Nelle pagine del vangelo secondo Matteo, Gesù definisce gli umani che si trovano nel bisogno e nella sofferenza “i miei fratelli, i minimi, i più piccoli”, rivelando altresì che ogni azione perpetrata con ciascuno di essi decide del rapporto con lui nel Regno di Dio: “Tutto quello che avete fatto a uno di questi miei fratelli, i più piccoli, l’avete fatto a me” (Mt 25,40). Quei fratelli di Gesù non sono ovviamente i cristiani, ma sono gli ultimi, i diversi, gli Altri, di tutte le epoche della storia e di tutti i luoghi del Mondo. Nello Specchio del mio fratello più in difficoltà, lì allora forse è possibile scorgere lo Sguardo di Dio.

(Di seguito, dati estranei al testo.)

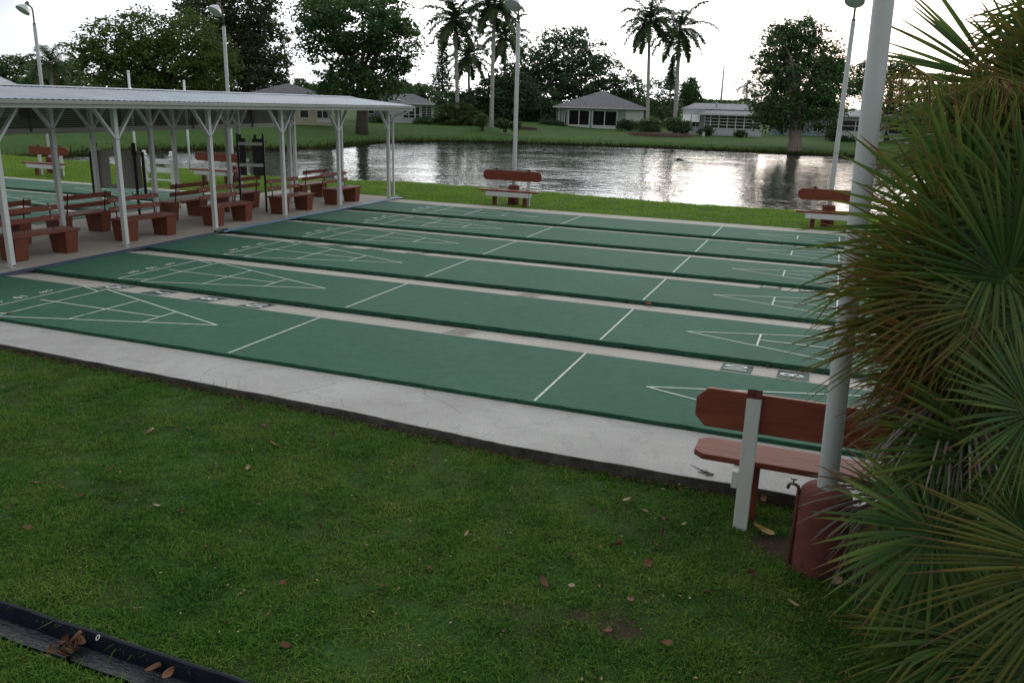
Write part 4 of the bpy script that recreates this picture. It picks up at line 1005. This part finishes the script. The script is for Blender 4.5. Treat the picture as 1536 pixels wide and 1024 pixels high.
def fan_mesh(name, a, b, n, L, spread, mt, parent, loc, nl=46, droop=.12, wild=.05):
    V, Fc, T = [], [], []; fuse = .42; ns = 8
    a, b, n = Vector(a), Vector(b), Vector(n)
    for i in range(nl):
        th = -spread+2*spread*(i+.5)/nl + random.gauss(0, wild*.5); dth = 2*spread/nl
        l = L*(.80+.20*math.cos(th*.75))*random.uniform(.88,1.06); lift = random.gauss(0,wild)
        dr = a*math.cos(th)+b*math.sin(th)+n*(lift+.10*math.cos(2*th)); sd = -a*math.sin(th)+b*math.cos(th)
        dr.normalize(); kink = random.random() < .07; dp = droop*random.uniform(.4,1.7)
        base = len(V)
        for k in range(ns+1):
            t = k/ns; s = .03+t*.97
            w = (s*l*dth*.50) if s < fuse else (fuse*l*dth*.50*(1-((s-fuse)/(1-fuse))**1.5)+.0010)
            p = dr*(s*l)+Vector((0,0,-1))*dp*l*max(0,s-.25)**2
            if kink and s > .6: p += Vector((0,0,-1))*(s-.6)*l*.7 - dr*(s-.6)*l*.35
            V += [p-sd*w, p+n*w*.55, p+sd*w]; T += [s,s,s]
        for k in range(ns):
            q = base+k*3; Fc += [(q,q+1,q+4,q+3),(q+1,q+2,q+5,q+4)]
    o = mesh_np(name, np.array([tuple(v) for v in V]), np.array(Fc), 4, mt, parent); o.location = loc
    at_ = o.data.attributes.new('along', 'FLOAT', 'POINT'); at_.data.foreach_set('value', np.array(T, np.float32))
    return o
def fan_palm():
    base = on(1500, 1040, -.15); base = Vector((7.75,-2.75,-.15))
    r = empty('fan_palm', base, 0, 'large fan palm clump with spiky green and orange-tipped leaves filling the right edge', 'palm tree')
    stems = []
    for px, py, D, h in ((1590,300,5.6,2.9),(1520,620,5.5,1.9),(1620,150,5.3,3.3),(1560,800,5.1,1.2),(1660,500,4.9,2.2)):
        p = at(px, py, D); q = Vector((base.x+(p.x-base.x)*.5, base.y+(p.y-base.y)*.5, -.3))
        stems.append((q, p)); mb = MB(); k = [q.lerp(p, t) - base for t in (0,.25,.5,.75,1)]
        mb.tube(k, [.12,.11,.10,.095,.07], 10); mb.build('trunk', M['fibre'], r, True)
    fans = [
     (1450,350,4.75,1213,285,4.55,80,'g'),(1500,235,4.9,1372,95,4.8,95,'g'),(1565,150,5.0,1430,20,4.9,95,'o'),(1450,400,4.6,1225,350,4.45,60,'o'),
     (1470,300,4.9,1290,170,4.8,55,'g'),(1445,470,4.7,1210,405,4.5,55,'o'),(1460,500,4.75,1230,470,4.55,60,'o'),(1470,540,4.85,1275,560,4.7,60,'r'),
     (1480,520,4.95,1290,520,4.8,50,'r'),(1430,590,4.55,1295,650,4.45,70,'d'),(1450,590,4.6,1330,690,4.5,80,'d'),(1440,530,4.5,1285,565,4.4,70,'r'),(1510,690,4.5,1268,640,4.35,85,'g'),
     (1490,650,4.7,1290,580,4.55,60,'g'),(1400,800,4.25,1212,790,4.15,150,'g'),(1540,800,4.3,1410,770,4.2,110,'g'),(1620,850,3.95,1360,1000,3.8,60,'o'),
     (1405,965,4.3,1245,950,4.2,110,'g'),(1345,745,5.0,1250,850,4.9,80,'d'),(1370,720,5.0,1290,810,4.95,70,'d'),(1560,470,4.5,1410,600,4.4,100,'g'),
     (1530,560,4.6,1390,690,4.5,80,'g'),(1510,420,4.4,1330,290,4.3,80,'g'),(1540,330,4.5,1370,240,4.4,80,'g'),(1550,620,4.2,1400,560,4.1,90,'g'),
     (1590,960,4.0,1440,900,3.9,90,'g'),(1480,880,4.5,1330,930,4.4,90,'g'),(1500,1010,4.2,1340,1040,4.1,90,'g'),(1560,260,4.7,1420,170,4.6,90,'o'),
     (1480,760,4.8,1330,720,4.7,90,'g'),(1580,700,4.3,1450,640,4.2,100,'g'),(1430,560,4.6,1260,520,4.5,60,'o'),(1450,620,4.7,1300,600,4.6,60,'r'),
     (1575,70,5.2,1455,-30,5.1,90,'g'),(1520,150,5.1,1392,78,5.0,70,'o'),(1600,0,5.2,1500,-60,5.1,90,'g'),(1540,90,5.0,1420,15,4.9,80,'o'),(1590,170,4.7,1450,110,4.6,100,'g'),(1440,440,4.5,1255,470,4.4,70,'o'),(1470,660,4.5,1290,690,4.4,80,'g'),(1500,460,4.4,1330,470,4.3,80,'o'),(1470,960,4.1,1290,1000,4.0,110,'g'),(1560,1000,4.0,1400,1010,3.9,100,'g'),(1430,900,4.5,1270,890,4.4,100,'g'),(1500,380,4.5,1345,410,4.4,90,'g'),(1420,700,4.7,1300,700,4.6,70,'g')]
    for i in range(38):
        px = random.uniform(1430,1690); py = random.uniform(-40,1120); px = max(px, 1560-.9*min(py,200)+20); D = random.uniform(4.9,5.8)
        an = random.gauss(PI, .9); l = random.uniform(150,220)
        fans.append((px, py, D, px+l*math.cos(an), py+l*math.sin(an)+20, D-random.uniform(-.15,.3), random.uniform(75,115), random.choice('ggggggo')))
    edge_y = [-80,0,60,110,170,250,450,650,760,850,1060]; edge_x = [1560,1500,1420,1385,1320,1245,1245,1300,1260,1235,1245]
    n_set = len(fans)-38
    for k, (hx, hy, hd, tx, ty, td, sp, mt) in enumerate(fans):
        if k < n_set and hy < 320: hx += 42; tx += 42; sp = min(sp, 68)
        if k >= n_set:
            sh = max(0, float(np.interp(ty-60, edge_y, edge_x))+25-tx); hx += sh; tx += sh
        H = at(hx,hy,hd); Tp = at(tx,ty,td); a = (Tp-H); L = a.length; a.normalize()
        v = (CAM-H).normalized(); n = (v-a*a.dot(v)).normalized(); ang = random.gauss(0,.45)
        b = a.cross(n); n2 = n*math.cos(ang)+b*math.sin(ang); b2 = a.cross(n2)
        nl = int((29+sp*.15)*max(1,4.8/hd)**1.2)
        f = fan_mesh('fan_leaf', a, b2, n2, L*1.02, math.radians(sp), FM[mt], r, H-base, nl, .34 if mt == 'd' else random.uniform(.05,.16), .14 if mt == 'd' else .05)
        # petiole back to the closest stem
        best = min(stems, key=lambda s_: (s_[0].lerp(s_[1], .75)-H).length); S = best[0].lerp(best[1], random.uniform(.7,1)) - H
        mb = MB(); mid = -a*min(.35, S.length*.5)+S*.25; mb.tube([(0,0,0), mid, S], [.007,.009,.012], 6); mb.build('petiole', FM['o'], f, True)
    for (sx, sy, sd, pts) in ((1480,260,4.9,[(1450,215,4.9),(1420,160,4.9),(1390,112,4.9),(1365,98,4.9),(1346,112,4.9)]), (1530,220,4.7,[(1515,160,4.7),(1500,118,4.7),(1488,112,4.7),(1475,128,4.7)])):
        P = [at(sx,sy,sd)-base]+[at(*p)-base for p in pts]; mb = MB(); mb.tube(P, [.012]+[.008]*(len(P)-2)+[.003], 6); st = mb.build('flower_stalk', FM['r'], r, True)
        mb = MB()
        for i in range(90):
            k = random.randrange(1, len(P)-1); q = P[k].lerp(P[k+1], random.random()); l = random.uniform(.12,.34)
            e = Vector((random.gauss(0,.09),random.gauss(0,.09),-l*.35)); mb.tube([q, q+e, q+e*1.3+Vector((0,0,-l*.55))], [.003,.0035,.002], 3)
        mb.build('strands', mat('palm_flower_strands', (.14,.115,.03), (.24,.20,.06), 12, .8, 0), st)
fan_palm()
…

La “paura dei fratelli”: allontanamento dl potenziale più profondo dell’umanità
I sentimenti ostili tra fratelli e sorelle devono essere molto più frequenti nell’infanzia di quanto possa osservare l’occhio cieco dell’adulto. (Sigmund Freud)

Perché allora avere paura dei nostri fratelli e sorelle umani quando, essi stessi, sono alla ricerca in noi di quella fonte di sostegno e nutrimento che per tutta la vita cerchiamo? Il senso della paura e dell’invidia familisticamente proiettato sui gruppi diversi dal nostro, come potenziali accaparratori del seno materno e delle attenzioni protettive paterne, non fanno altro che allontanarci dal potenziale più profondo dell’umanità: quel senso di partecipazione ad un movimento infinito ed evolutivo, che supera lo spazio ed il tempo, nonché gli stati di coscienza di ognuno di Noi, che per qualcuno rappresenta la fonte più pura dell’Amore divino, mentre per altri è solo la concretizzazione del nostro Vero Essere, della nostra Essenza più Pura e del Senso del nostro Esistere.

L’Individuazione di ognuno di Noi passa attraverso questi processi per molti inevitabili: paura del Diverso, invidia del Diverso, Odio del Diverso, Amore del Diverso nell’Altro e in Me stesso…ogni volta che questo processo fallisce e porta a qualche forma di distruzione, perdiamo parti di Noi stessi ma soprattutto sostegno e nutrimento, fratelli e sorelle…
…pensiamoci allora sempre due volte prima di dirci e di dire agli altri: Io non ho bisogno di Te…chissà, forse stiamo rifiutando il nostro più intimo e caro fratello o sorella, la nostra ultima occasione per essere veramente e pienamente Esseri Umani!